* Data block:

━━━━━━━━━━━━━━━━━━━━━━━━━━━━━━

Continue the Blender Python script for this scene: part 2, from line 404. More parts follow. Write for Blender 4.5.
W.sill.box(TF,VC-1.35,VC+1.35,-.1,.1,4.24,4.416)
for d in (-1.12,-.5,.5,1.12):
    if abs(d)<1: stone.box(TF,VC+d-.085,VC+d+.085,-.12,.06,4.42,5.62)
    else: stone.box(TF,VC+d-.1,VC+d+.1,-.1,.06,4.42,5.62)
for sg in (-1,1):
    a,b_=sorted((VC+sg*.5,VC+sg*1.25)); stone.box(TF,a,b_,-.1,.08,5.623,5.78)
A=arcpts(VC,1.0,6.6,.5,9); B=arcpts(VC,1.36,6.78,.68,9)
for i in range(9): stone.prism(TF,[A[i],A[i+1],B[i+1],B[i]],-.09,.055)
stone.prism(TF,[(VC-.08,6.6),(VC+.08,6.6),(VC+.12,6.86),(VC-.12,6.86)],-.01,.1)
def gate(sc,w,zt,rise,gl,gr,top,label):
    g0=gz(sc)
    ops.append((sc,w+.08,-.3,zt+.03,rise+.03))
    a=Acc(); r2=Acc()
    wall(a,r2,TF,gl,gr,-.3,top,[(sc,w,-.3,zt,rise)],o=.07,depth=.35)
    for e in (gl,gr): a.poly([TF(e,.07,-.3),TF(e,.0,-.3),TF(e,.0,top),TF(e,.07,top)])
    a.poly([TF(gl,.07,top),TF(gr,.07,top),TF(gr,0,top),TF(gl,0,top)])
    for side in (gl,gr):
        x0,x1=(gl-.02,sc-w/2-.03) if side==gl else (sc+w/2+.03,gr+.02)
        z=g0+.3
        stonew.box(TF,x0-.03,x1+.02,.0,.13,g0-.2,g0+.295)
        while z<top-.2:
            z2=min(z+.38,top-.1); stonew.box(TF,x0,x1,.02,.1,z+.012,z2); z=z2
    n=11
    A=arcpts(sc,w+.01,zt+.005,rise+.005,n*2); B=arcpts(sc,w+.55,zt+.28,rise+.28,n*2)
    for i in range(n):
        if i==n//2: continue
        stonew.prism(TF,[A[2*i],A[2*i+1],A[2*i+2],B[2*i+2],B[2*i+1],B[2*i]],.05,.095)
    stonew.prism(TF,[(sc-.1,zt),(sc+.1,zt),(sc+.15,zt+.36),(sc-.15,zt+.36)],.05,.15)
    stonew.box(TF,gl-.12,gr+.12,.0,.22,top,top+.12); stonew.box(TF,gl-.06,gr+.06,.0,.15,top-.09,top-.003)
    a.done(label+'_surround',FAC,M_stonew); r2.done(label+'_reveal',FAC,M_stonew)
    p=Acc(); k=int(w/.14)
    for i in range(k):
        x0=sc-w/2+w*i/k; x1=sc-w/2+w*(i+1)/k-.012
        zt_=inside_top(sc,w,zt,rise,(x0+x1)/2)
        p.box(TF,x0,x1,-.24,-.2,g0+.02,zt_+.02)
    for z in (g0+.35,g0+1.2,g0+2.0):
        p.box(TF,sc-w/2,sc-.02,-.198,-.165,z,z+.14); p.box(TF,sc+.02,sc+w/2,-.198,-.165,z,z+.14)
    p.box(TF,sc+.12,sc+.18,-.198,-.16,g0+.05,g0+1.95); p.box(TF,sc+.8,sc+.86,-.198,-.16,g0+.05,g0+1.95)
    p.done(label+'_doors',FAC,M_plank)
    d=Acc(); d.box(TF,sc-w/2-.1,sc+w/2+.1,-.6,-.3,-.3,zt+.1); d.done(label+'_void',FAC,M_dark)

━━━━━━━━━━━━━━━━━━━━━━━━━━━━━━

* Instruction:
Return all the data exactly as given.

* Answer to the problem:
Continue the Blender Python script for this scene: part 2, from line 404. More parts follow. Write for Blender 4.5.
W.sill.box(TF,VC-1.35,VC+1.35,-.1,.1,4.24,4.416)
for d in (-1.12,-.5,.5,1.12):
    if abs(d)<1: stone.box(TF,VC+d-.085,VC+d+.085,-.12,.06,4.42,5.62)
    else: stone.box(TF,VC+d-.1,VC+d+.1,-.1,.06,4.42,5.62)
for sg in (-1,1):
    a,b_=sorted((VC+sg*.5,VC+sg*1.25)); stone.box(TF,a,b_,-.1,.08,5.623,5.78)
A=arcpts(VC,1.0,6.6,.5,9); B=arcpts(VC,1.36,6.78,.68,9)
for i in range(9): stone.prism(TF,[A[i],A[i+1],B[i+1],B[i]],-.09,.055)
stone.prism(TF,[(VC-.08,6.6),(VC+.08,6.6),(VC+.12,6.86),(VC-.12,6.86)],-.01,.1)
def gate(sc,w,zt,rise,gl,gr,top,label):
    g0=gz(sc)
    ops.append((sc,w+.08,-.3,zt+.03,rise+.03))
    a=Acc(); r2=Acc()
    wall(a,r2,TF,gl,gr,-.3,top,[(sc,w,-.3,zt,rise)],o=.07,depth=.35)
    for e in (gl,gr): a.poly([TF(e,.07,-.3),TF(e,.0,-.3),TF(e,.0,top),TF(e,.07,top)])
    a.poly([TF(gl,.07,top),TF(gr,.07,top),TF(gr,0,top),TF(gl,0,top)])
    for side in (gl,gr):
        x0,x1=(gl-.02,sc-w/2-.03) if side==gl else (sc+w/2+.03,gr+.02)
        z=g0+.3
        stonew.box(TF,x0-.03,x1+.02,.0,.13,g0-.2,g0+.295)
        while z<top-.2:
            z2=min(z+.38,top-.1); stonew.box(TF,x0,x1,.02,.1,z+.012,z2); z=z2
    n=11
    A=arcpts(sc,w+.01,zt+.005,rise+.005,n*2); B=arcpts(sc,w+.55,zt+.28,rise+.28,n*2)
    for i in range(n):
        if i==n//2: continue
        stonew.prism(TF,[A[2*i],A[2*i+1],A[2*i+2],B[2*i+2],B[2*i+1],B[2*i]],.05,.095)
    stonew.prism(TF,[(sc-.1,zt),(sc+.1,zt),(sc+.15,zt+.36),(sc-.15,zt+.36)],.05,.15)
    stonew.box(TF,gl-.12,gr+.12,.0,.22,top,top+.12); stonew.box(TF,gl-.06,gr+.06,.0,.15,top-.09,top-.003)
    a.done(label+'_surround',FAC,M_stonew); r2.done(label+'_reveal',FAC,M_stonew)
    p=Acc(); k=int(w/.14)
    for i in range(k):
        x0=sc-w/2+w*i/k; x1=sc-w/2+w*(i+1)/k-.012
        zt_=inside_top(sc,w,zt,rise,(x0+x1)/2)
        p.box(TF,x0,x1,-.24,-.2,g0+.02,zt_+.02)
    for z in (g0+.35,g0+1.2,g0+2.0):
        p.box(TF,sc-w/2,sc-.02,-.198,-.165,z,z+.14); p.box(TF,sc+.02,sc+w/2,-.198,-.165,z,z+.14)
    p.box(TF,sc+.12,sc+.18,-.198,-.16,g0+.05,g0+1.95); p.box(TF,sc+.8,sc+.86,-.198,-.16,g0+.05,g0+1.95)
    p.done(label+'_doors',FAC,M_plank)
    d=Acc(); d.box(TF,sc-w/2-.1,sc+w/2+.1,-.6,-.3,-.3,zt+.1); d.done(label+'_void',FAC,M_dark)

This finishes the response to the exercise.